16 En ik zeg: Wandelt door den Geest en volbrengt de begeerlijkheden des vleses niet.
This I say then, Walk in the Spirit, and ye shall not fulfil the lust of the flesh.
17 Want het vlees begeert tegen den Geest, en de Geest tegen het vlees; en deze staan tegen elkander, alzo dat gij niet doet, hetgeen gij wildet.
For the flesh lusteth against the Spirit, and the Spirit against the flesh: and these are contrary the one to the other: so that ye cannot do the things that ye would.
18 Maar indien gij door den Geest geleid wordt, zo zijt gij niet onder de wet.
But if ye be led of the Spirit, ye are not under the law.
19 De werken des vleses nu zijn openbaar; welke zijn overspel, hoererij, onreinigheid, ontuchtigheid,
Now the works of the flesh are manifest, which are these; Adultery, fornication, uncleanness, lasciviousness,
20 Afgoderij, venijngeving, vijandschappen, twisten, afgunstigheden, toorn, gekijf, tweedracht, ketterijen,
Idolatry, witchcraft, hatred, variance, emulations, wrath, strife, seditions, heresies,
21 Nijd, moord, dronkenschappen, brasserijen, en dergelijke; van dewelke ik u te voren zeg, gelijk ik ook te voren gezegd heb, dat die zulke dingen doen, het Koninkrijk Gods niet zullen beerven.
Envyings, murders, drunkenness, revellings, and such like: of the which I tell you before, as I have also told you in time past, that they which do such things shall not inherit the kingdom of God.

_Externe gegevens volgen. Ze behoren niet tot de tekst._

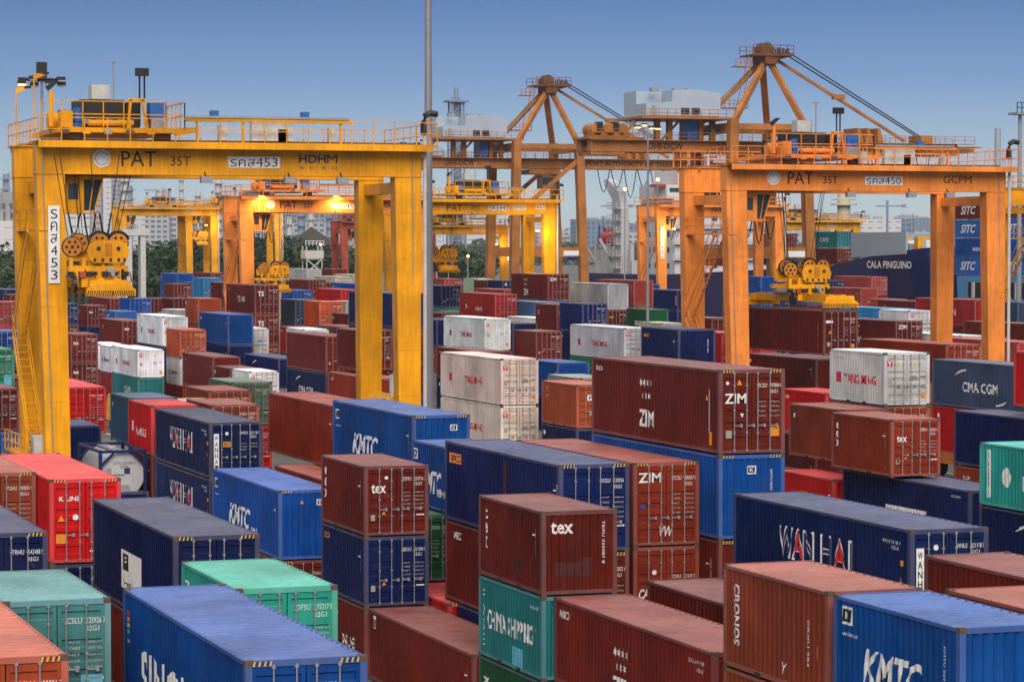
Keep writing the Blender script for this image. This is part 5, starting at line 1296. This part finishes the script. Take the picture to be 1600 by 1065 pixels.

22 Maar de vrucht des Geestes is liefde, blijdschap, vrede, lankmoedigheid, goedertierenheid, goedheid, geloof,
But the fruit of the Spirit is love, joy, peace, longsuffering, gentleness, goodness, faith,
23 zachtmoedigheid, matigheid. Tegen de zodanigen is de wet niet.
Meekness, temperance: against such there is no law.
24 Maar die van Christus zijn, hebben het vlees gekruist met de bewegingen en begeerlijkheden.
And they that are Christ’s have crucified the flesh with the affections and lusts.
25 Indien wij door den Geest leven, zo laat ons ook door den Geest wandelen.
If we live in the Spirit, let us also walk in the Spirit.
26 Laat ons niet zijn zoekers van ijdele eer, elkander tergende, elkander benijdende.
Let us not be desirous of vain glory, provoking one another, envying one another.